— start Information shown —

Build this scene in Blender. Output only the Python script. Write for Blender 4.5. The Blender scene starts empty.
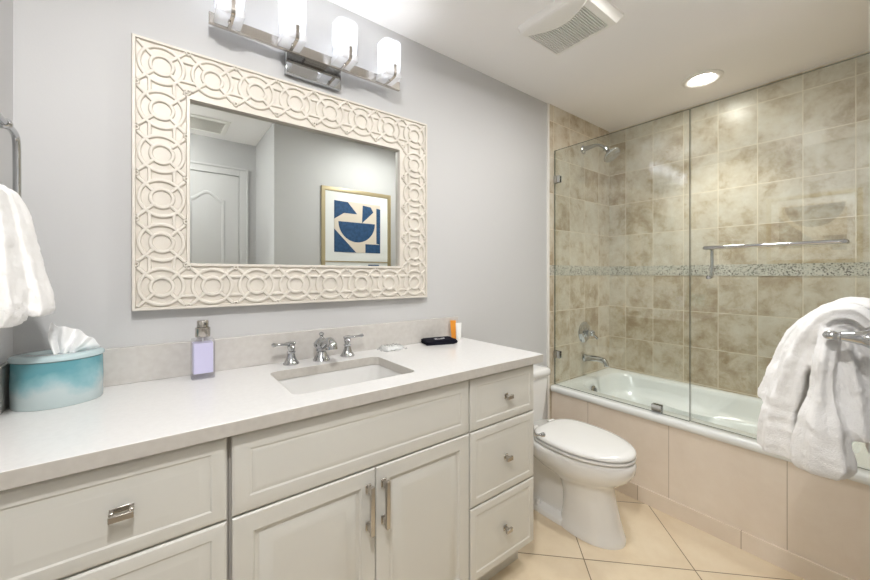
import bpy, bmesh, math, random
from mathutils import Vector, Matrix
PI = math.pi
SC = bpy.context.scene
COL = SC.collection

# ------------------------------------------------------------------ camera, world, light level
cam_d = bpy.data.cameras.new('camera')
cam = bpy.data.objects.new('camera', cam_d)
COL.objects.link(cam)
cam.location = (0.0, -1.518, 1.2755)
cam.rotation_euler = (PI / 2, 0, 0.9199 - PI / 2)
cam_d.sensor_width = 36.0
cam_d.lens = 362.36 / 870 * 36
cam_d.shift_y = -15.88 / 870
cam_d.clip_start = 0.02
SC.camera = cam

world = bpy.data.worlds.new('world')
SC.world = world
world.use_nodes = True
world.node_tree.nodes['Background'].inputs[0].default_value = (0.8, 0.86, 1.0, 1)
world.node_tree.nodes['Background'].inputs[1].default_value = 0.3

SC.view_settings.view_transform = 'Standard'
SC.view_settings.look = 'None'
SC.view_settings.gamma = 1.0
SC.view_settings.use_curve_mapping = False
SC.view_settings.exposure = 2.26
BULB = 9.5        # vanity bulbs
DOWN = 20.0         # recessed light above the tub
ENTRY_FILL = 24.0       # added fill lamp, unseen in the ceiling before the vanity
MID_FILL = 62.0         # added fill lamp, unseen in the ceiling before the toilet
FILL_BEAM = 22.0        # added fill beam of the entry lamp, aimed at the vanity
SPOT = 15.0          # its beam
DOME_FILL = 6.5         # added fill dome, unseen on the ceiling by the entrance
SC.cycles.max_bounces = 12
SC.cycles.diffuse_bounces = 6
SC.cycles.glossy_bounces = 6
SC.cycles.transparent_max_bounces = 24
SC.cycles.transmission_bounces = 8
SC.cycles.sample_clamp_indirect = 6.0
SC.cycles.caustics_reflective = False
SC.cycles.caustics_refractive = False
SC.cycles.use_denoising = True

# ------------------------------------------------------------------ helpers: objects
def finish(name, bm, mats, parent=None, smooth=False, bevel=0.0, seg=2, angle=40, subsurf=0):
    me = bpy.data.meshes.new(name)
    bmesh.ops.recalc_face_normals(bm, faces=bm.faces)
    bm.to_mesh(me)
    bm.free()
    o = bpy.data.objects.new(name, me)
    COL.objects.link(o)
    if not isinstance(mats, (list, tuple)):
        mats = [mats]
    for m in mats:
        me.materials.append(m)
    if bevel:
        b = o.modifiers.new('bevel', 'BEVEL')
        b.width = bevel
        b.segments = seg
        b.limit_method = 'ANGLE'
        b.angle_limit = math.radians(angle)
    if subsurf:
        s = o.modifiers.new('subsurf', 'SUBSURF')
        s.levels = s.render_levels = subsurf
    if smooth or bevel:
        for p in me.polygons:
            p.use_smooth = True
        if not subsurf:
            try:
                me.set_sharp_from_angle(angle=math.radians(angle))
            except Exception:
                pass
    if parent:
        o.parent = parent
        o.matrix_parent_inverse = Matrix.Translation(-Vector(parent_origin(parent)))
    return o

def parent_origin(p):
    v = Vector(p.location)
    q = p
    while q.parent:
        q = q.parent
    return Vector((0, 0, 0)) if p.type == 'MESH' else v

def thing(name, loc, label, cat, group=None):
    o = bpy.data.objects.new(name, None)
    COL.objects.link(o)
    o.location = loc
    o.empty_display_size = 0.05
    return tag(o, label, cat, group)

def tag(o, label, cat, group=None):
    o['label'] = label
    o['category'] = cat
    if group:
        o['group'] = group
    return o

def struct(name, bm, mat, **k):
    o = finish(name, bm, mat, **k)
    o['kind'] = 'structure'
    return o

def sub(o, parent):
    """make o a sub-part of a mesh part that already hangs under its thing"""
    o.parent = parent
    return o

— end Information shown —

• _Exercise_
List every line above that contains the word "scene".

• _Task solution_
Build this scene in Blender. Output only the Python script. Write for Blender 4.5. The Blender scene starts empty.
SC = bpy.context.scene